Chi è la donna “perfetta” di cui parla il titolo?
«Il testo non intende sancire la superiorità di nessuno, anzi credo che tutto ciò che riguarda le donne coinvolga anche gli uomini con cui vivono. Il ragionamento dello spettacolo, però, non ha la presunzione di valere per tutto il genere femminile ma ci si riconosce più di quanto non si creda, magari in tutti i martedì contemporaneamente. C’è poi chi è più friabile nell’emotività e chi si comporta sempre da isterica, mai quindi generalizzare. Si può dire però che in generale noi donne tendiamo a fare qualcosa in più, a sobbarcarci delle incombenze o delle preoccupazioni maggiori, in casa e fuori».
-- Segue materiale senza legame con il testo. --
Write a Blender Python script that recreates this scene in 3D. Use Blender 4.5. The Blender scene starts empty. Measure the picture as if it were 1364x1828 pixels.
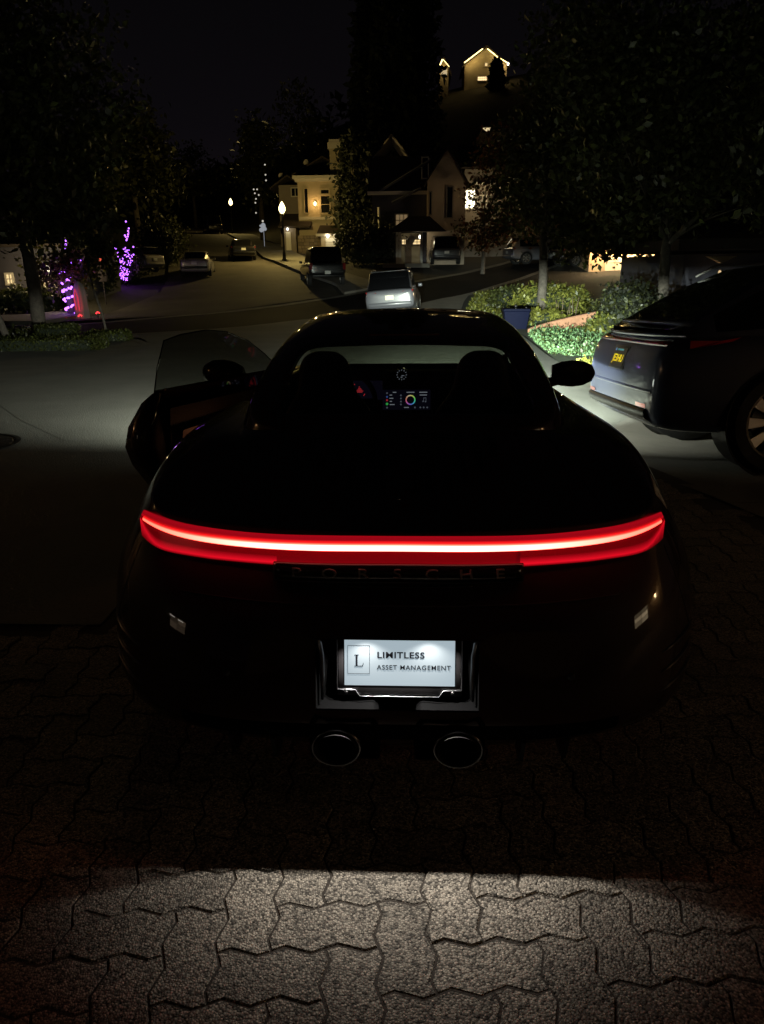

Perfetta parla anche di femminismo portato all’estremo, come il free bleeding?
No, non indugia su questo genere di dettagli, parla dell’emotività, in maniera poetica ed elevata. Non dice che siamo ostaggi del ciclo, ma lo racconta come strumento di unicità e complessità.

Quale augurio indirizza a se stessa e al pubblico in questo 2020?
«Sono nell’età in cui ogni augurio parte dalla sua salute, quindi in un mondo con i valori del sangue a posto auguro a tutti che anche gli altri organi siano in grande spolvero e che ognuno abbia le idee chiare e sappia trovare il modo di metterle in pratica».